We test this model using multiple waves of the Canadian Census. More precisely, we use quasi-experimental variation in compulsory schooling laws (CSLs) to identify the causal impact of education on each fertility margin separately. We find evidence that education "compresses" fertility. That is, we find an extra year of CSL-induced schooling decreases the number of children a given woman has, but increases the probability that a woman has any children. We also find that additional CSL-induced schooling leads to a greater likelihood of marriage as well as higher earnings for women. While the latter are interesting findings independent of their connection to lifetime fertility, we argue they are consistent with the compressive fertility pattern we observe. In particular, increased marriage should reduce the price of child quality which, in turn, should decrease the likelihood of childlessness, while reducing the number of children along the intensive margin.

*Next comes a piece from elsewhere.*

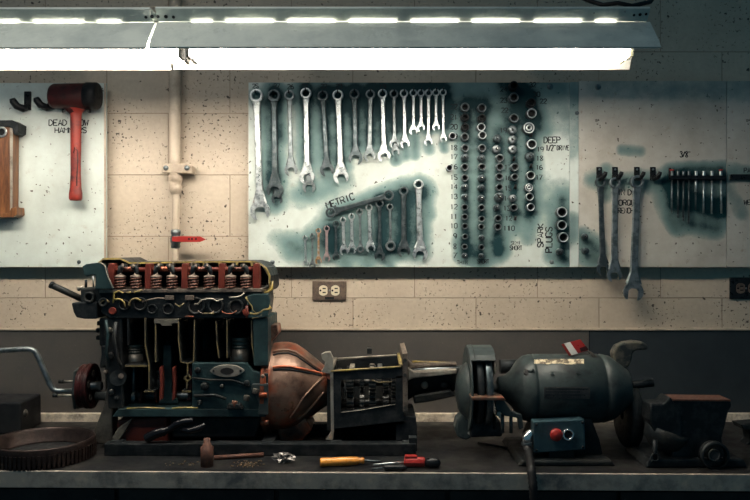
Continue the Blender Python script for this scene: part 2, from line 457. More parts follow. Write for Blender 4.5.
# ---------------------------------------------------------------- marker writing
G = {'A':'00 26 40|12 32','B':'00 06 36 45 44 33 03|33 42 41 30 00','C':'45 36 16 05 01 10 30 41','D':'00 06 26 44 42 20 00','E':'46 06 00 40|03 33',
'F':'46 06 00|03 33','G':'45 36 16 05 01 10 30 42 22','H':'06 00|46 40|03 43','I':'26 20','K':'06 00|46 03 40','L':'06 00 40','M':'00 06 23 46 40',
'N':'00 06 40 46','O':'16 05 01 10 30 41 45 36 16','P':'00 06 36 45 44 33 03','Q':'16 05 01 10 30 41 45 36 16|22 40','R':'00 06 36 45 44 33 03|23 40',
'S':'45 36 16 05 04 42 41 30 10 01','T':'06 46|26 20','U':'06 01 10 30 41 46','V':'06 20 46','W':'06 10 24 30 46','0':'16 05 01 10 30 41 45 36 16',
'1':'15 26 20','2':'05 16 36 45 44 00 40','3':'05 16 36 45 34 23|34 42 41 30 10 01','4':'36 02 42|36 30','5':'46 06 04 33 42 41 30 01','6':'36 04 01 10 30 41 42 33 03',
'7':'06 46 10','8':'23 05 16 36 45 23 01 10 30 41 23','9':'43 13 04 05 16 36 45 43 30','/':'00 46','"':'15 16|35 36','.':'20 21',' ':''}
def write(text, px, py, hpx, Y, parent, rot=0., wpx=None, pitch=1.25, name='marker_writing', jit=.25, m=None):
    """handwriting on the plane Y, first letter's top left at the pixel"""
    h = S(hpx, Y); cw = h*.62 if wpx is None else S(wpx, Y); o = P(px, py+hpx, Y)
    ca, sa = math.cos(rot), math.sin(rot); mb = MB(); cur = 0
    lw = max(h*.10, .0010)
    for ch in text:
        for st in [s for s in G[ch].split('|') if s]:
            pts = []
            for q in st.split():
                x = cur+(int(q[0])/4+random.uniform(-1, 1)*.05*jit*2)*cw; z = (int(q[1])/6+random.uniform(-1, 1)*.04*jit*2)*h
                pts.append(Vector((o.x+x*ca-z*sa, Y, o.z+x*sa+z*ca)))
            mb.strip3(pts, (0, -.0004, 0), max(lw*2, .0012)*random.uniform(.85, 1.1))
        cur += cw*(pitch if ch != ' ' else .8)
    return mb.build(name, m or M['ink'], parent, merge=False)

# ---------------------------------------------------------------- boards
BY = -.042                                  # front face of the boards
def spray_field(segs, X, Y):
    keep = np.ones_like(X)
    for s in segs:
        x0, y0, x1, y1, wd, st = s
        dx, dy = x1-x0, y1-y0; L2 = dx*dx+dy*dy
        t = np.clip(((X-x0)*dx+(Y-y0)*dy)/L2, 0, 1) if L2 > 0 else np.zeros_like(X)
        d2 = (X-x0-t*dx)**2+(Y-y0-t*dy)**2
        keep *= 1-st*np.exp(-(d2/(wd*wd*1.05))**1.0)
    return 1-keep
def board(name, x0, x1, y0, y1, segs, label, step=1.0, Y=BY, back=None):
    a, b = P(x0, y1, Y), P(x1, y0, Y)
    root = empty(name, ((a.x+b.x)/2, Y+.006, a.z), label, 'board')
    nx = int((x1-x0)/step)+1 if segs else 2; ny = int((y1-y0)/step)+1 if segs else 2
    gx = np.linspace(x0, x1, nx); gy = np.linspace(y1, y0, ny)
    XX, YY = np.meshgrid(gx, gy)
    f = spray_field(segs, XX, YY).ravel() if segs else np.zeros(nx*ny)
    if segs: f = np.maximum(f-.02, 0)
    d = CAMD+Y
    wx = (XX.ravel()-375)*d/750; wz = CAMZ-(YY.ravel()-250)*d/750
    ox, oy, oz = root.location
    vs = [(u-ox, Y-oy, v-oz) for u, v in zip(wx.tolist(), wz.tolist())]
    fs = [(j*nx+i, j*nx+i+1, (j+1)*nx+i+1, (j+1)*nx+i) for j in range(ny-1) for i in range(nx-1)]
    n = len(vs); th = .012
    lo = [i for i in range(nx)]; hi = [(ny-1)*nx+i for i in range(nx)]
    c4 = [0, nx-1, ny*nx-1, (ny-1)*nx]
    vs += [(vs[k][0], vs[k][1]+th, vs[k][2]) for k in c4]
    fs += [(n+3, n+2, n+1, n), tuple([n, n+1]+lo[::-1]), tuple([n+2, n+3]+hi),
           tuple([n+1, n+2]+[j*nx+nx-1 for j in range(ny-1, -1, -1)]), tuple([n+3, n]+[j*nx for j in range(ny)])]
    me = bpy.data.meshes.new('panel'); me.from_pydata(vs, [], fs)
    at = me.attributes.new('spray', 'FLOAT', 'POINT')
    at.data.foreach_set('value', np.concatenate([f, np.zeros(4)]).astype(np.float32))
    me.materials.append(M['grimyboard' if 'rightmost' in label or 'three large' in label else 'board'])
    o = bpy.data.objects.new('panel', me); COL.objects.link(o); o.parent = root
    for zz in (a.z+.06, b.z-.06, (a.z+b.z)/2):
        MB().bb(a.x+.02, b.x-.02, Y+th, -.0005, zz-.018, zz+.018).build('batten', M['lightwood'], root)
    return root
def screw(px, py, parent, r=1.9, Y=BY, m='midsteel', name='screw'):
    c = P(px, py, Y)
    MB().lathe([(0, S(r, Y)), (.001, S(r, Y)), (.0028, S(r*.6, Y)), (.0032, 0)], c, (0, -1, 0), 12).build(name, M[m], parent)

# wrench data: ring x, ring y, jaw x, jaw y, ring radius, jaw width, shaft width (pixels), material, hang depth, look
WR = [
 (256.5,96,260,211,6.8,20,7.4,'steel',0,'longest bright wrench with a wide open jaw'),
 (274,96,275,190,6.4,17,6.2,'darksteel',0,'long dark wrench with a dark jaw'),
 (289.5,95.5,291,170,5.2,13,5.0,'midsteel',0,'shorter dull grey wrench'),
 (306,93.5,307,177,5.6,15,6.0,'steel',0,'bright wrench hung over a second one'),
 (323,96,327,170,5.4,14,5.0,'darksteel',0,'dark wrench hanging slightly askew'),
 (338,95.5,341,177,5.6,15,6.0,'steel',0,'shiny wrench with a mottled shank'),
 (354.5,94.5,355.6,158,5.2,14,5.2,'darksteel',0,'near black wrench with a glinting jaw'),
 (370.4,94.5,369.6,156,4.8,12,4.8,'midsteel',0,'dull grey slim wrench'),
 (382.6,94,384,156,4.8,13,5.0,'steel',0,'bright wrench under the number 19'),
 (394,94,394.4,144,4.4,10,3.6,'midsteel',0,'short dull wrench hung over another'),
 (404,93.6,405,144,4.2,9.5,4.0,'steel',0,'slim pale wrench'),
 (413.4,93,413.4,131,3.8,8.4,3.2,'steel',0,'small bright wrench'),
 (421,93,421,128,3.8,8.0,3.2,'steel',0,'small bright short wrench'),
 (428.6,93,428.4,142,3.8,8.6,3.4,'steel',0,'slim bright longer wrench'),
 (436,92.6,436,127,3.8,7.6,3.0,'steel',0,'tiny bright wrench'),
 (443,92.4,443.4,139,3.6,7.0,2.8,'steel',0,'thin bright wrench'),
]
WR_BEHIND = [
 (275,96,277,199,5.2,11,4.4,'darksteel',.5,'dark wrench mostly hidden behind the second long dark wrench of the upper row'),
 (306,94,309,187,5.2,13,4.6,'midsteel',.5,'grey wrench peeking out below the fourth wrench of the upper row'),
 (394,94,395.5,152,4.2,8.6,3.2,'midsteel',.5,'small wrench peeking out below the tenth wrench of the upper row'),
]
ML = [
 (305,238,306,263.5,2.6,6,2.1,'steel','smallest thin bright wrench at the left end'),
 (312.4,236,312.4,266,2.8,6.6,2.3,'midsteel','small grey wrench hanging lowest, just past the board edge'),
 (318.5,231,318.5,261,2.8,6.8,2.4,'rust','small wrench with a rusty orange upper shank'),
 (326.7,228.5,326.7,258.5,3.0,7.2,3.0,'pinksteel','small wrench with a pinkish worn shank'),
 (336,224,336,257,3.2,7.4,2.6,'darksteel','dark small wrench beside two bright ones'),
 (343,220,344,251,3.2,8.6,3.4,'steel','bright stubby wrench, left one of the touching pair'),
 (351.6,216.5,352,249.5,3.4,8.8,3.4,'steel','bright stubby wrench, right one of the touching pair'),
 (359.6,212,360.5,249,3.6,7.6,2.4,'midsteel','slim dull wrench with a ring at both ends'),
 (369,207.5,370.5,248,3.6,9.6,4.0,'steel','bright wrench with a wide pale shank'),
 (379.5,203.6,379.8,256,4.2,10.5,3.4,'darksteel','dark wrench hanging lower with a black jaw'),
 (390,207,390.6,246,3.4,10.4,2.6,'midsteel','grey wrench with a thin shank and round jaw'),
 (403.8,191,403.8,251,4.6,13,5.4,'darksteel','long dark wrench left of the last bright one'),
 (418.5,184.5,420.3,254,5.0,15,6.4,'steel','longest bright wrench at the right end'),
]
COLS = {
 'leftmost': (465.2, [107,117.3,127,136.6,147.8,157,166.7,177.5,187,196.7,207,216.7,226,236.4,246.6,255.7]),
 'second': (481.9, [107.8,118,127,135,147.8,157.8,166.7,178,187.7,198,207.4,218.7,226.7,237.6,247.3,256]),
}
SOCK = []   # x, y, outer radius, style, label
ordn = ['topmost','second','third','fourth','fifth','sixth','seventh','eighth','ninth','tenth','eleventh','twelfth','thirteenth','fourteenth','fifteenth','lowest']
st1 = 'dkkddcddccdddddcd'; st2 = 'dkbbdcdccxdddcdcd'
look = {'d':'dark bored steel socket','k':'black bored steel socket','b':'socket with a bright rim','c':'small chrome socket with its drive end outward','x':'cross slotted chrome socket','C':'bright chrome socket with its drive end outward','n':'large socket holding a smaller chrome one'}
for ci, (nm, (x, ys)) in enumerate(COLS.items()):
    for i, y in enumerate(ys):
        r = 4.3-1.7*i/15
        st = (st1 if ci == 0 else st2)[i]
        jx = {0: {}, 1: {2: -.6, 3: .6}}[ci].get(i, random.uniform(-.3, .3))
        SOCK.append((x+jx, y, r, st, f'{look[st]}, {ordn[i]} in the {nm} socket column'))
for i, (x, y, r, st) in enumerate([(497.6,138.3,4.0,'c'),(496.8,148.8,4.0,'C'),(499.8,157.8,4.0,'d'),(500,166.7,3.8,'d'),(499.6,176.3,3.6,'d'),(499.6,187,3.4,'d'),(499.6,196.9,4.6,'x'),(497,207.4,3.1,'c'),(498.4,218,3.3,'d'),(498,226.7,3.5,'d')]):
    SOCK.append((x, y, r, st, f'{look[st]}, {ordn[i] if i < 9 else "lowest"} in the middle socket column'))
for i, (x, y, r, st) in enumerate([(514,85.4,4.7,'k'),(514,97.3,4.7,'d'),(514.2,118,4.4,'d'),(512.8,129.5,4.2,'C'),(512.8,139.2,4.2,'C'),(512.8,149,4.2,'C'),(515,166.7,3.9,'d'),(514.8,176.8,3.5,'d'),(513.2,198,3.4,'C'),(514.2,207.4,3.5,'d')]):
    SOCK.append((x, y, r, st, f'{look[st]}, {ordn[i] if i < 9 else "lowest"} in the fourth socket column'))
for i, (x, y, r, st) in enumerate([(531.8,102.5,4.6,'k'),(531.8,113.2,4.9,'b'),(528.9,127.8,5.6,'n'),(531.9,144,4.9,'b'),(530.3,156.4,4.4,'c'),(530.8,175.2,4.3,'b'),(529,187.4,3.9,'n'),(529.8,196.7,3.9,'b'),(530.8,207,3.9,'b')]):
    SOCK.append((x, y, r, st, f'{look[st]}, {ordn[i] if i < 8 else "lowest"} in the rightmost long socket column'))
for x, y, r, st, l in [(452.6,135.8,3.5,'b','stray bright rimmed socket left of the leftmost column, the upper of two'),(449.5,167.7,3.3,'b','stray bright rimmed socket left of the leftmost column, the lower of two'),
   (562,212,5.2,'b','large bright rimmed spark plug socket, topmost of its column'),(562,225,4.8,'b','large spark plug socket, second in its column'),(563.4,237.2,5.0,'b','large spark plug socket, third in its column'),(560.4,251.6,3.2,'c','small chrome spark plug socket, lowest in its column'),
   (585.6,236.4,2.8,'c','upper tiny chrome socket on the small teal patch by the board seam'),(586.3,250.8,3.0,'c','lower tiny chrome socket on the small teal patch by the board seam')]:
    SOCK.append((x, y, r, st, l))
HOOKS_EMPTY = [(530.2,136,'upper'), (513,160,'upper'),(514.4,187.7,'middle'),(514.4,219,'lower'),(530,167,'lower')]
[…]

Our estimates are robust along many dimensions including several different parameterizations of our compulsory schooling instrument, as well as robust to the inclusion of school quality measures and region-specific trends that address a recent critique of the compulsory schooling literature by Stephens and Yang (2014). Our results contribute to a small, but growing literature that uses quasi-experimental variation in education to examine important socioeconomic outcomes like fertility.

In what follows, we provide background information on Canadian compulsory schooling laws, discuss related studies and the present our theoretical model which draws substantially on Galor (2012) and Aaronson, Lange and Mazumder (2015). In Section 3, we describe our data, focusing on key definitions and also the relevant history of minimum school leaving ages which provide the variation which we use to identify the impact of schooling on lifetime fertility. Section 4 presents our empirical strategy which involves instrumental variables estimation. We also discuss important issues regarding appropriate variance estimation when there are few sources of independent variation: since minimum school leaving ages are province-specific and since there are only ten Canadian provinces we implement the Wild Cluster Bootstrap procedure described in Cameron and Miller (2015). Section 5 presents our findings. As noted, we find that additional schooling has a "compressive" effect on lifetime fertility, reducing the likelihood of childlessness while reducing the number of children a woman has conditional on having any. Section 6 discusses our findings and their implications and concludes the paper. II. Background A. Canadian Compulsory Schooling Laws

Compulsory schooling laws have existed in North America for well over a century. As detailed below, their historical development in Canada and the United States is quite similar. Other key similarities between the Canadian and U.S. educational systems include education being a function of state/provincial governments that is delivered by local governments as well as the use of similar, most often local, funding mechanisms in the relevant time periods (Katz, 1976). In what follows, we briefly describe the history of CSLs in Canada drawing heavily on existing research (Phillips, 1957; Axelrod, 1997; Oreopoulos, 2005). We describe the law changes we use for identification purposes in greater detail in Section 3.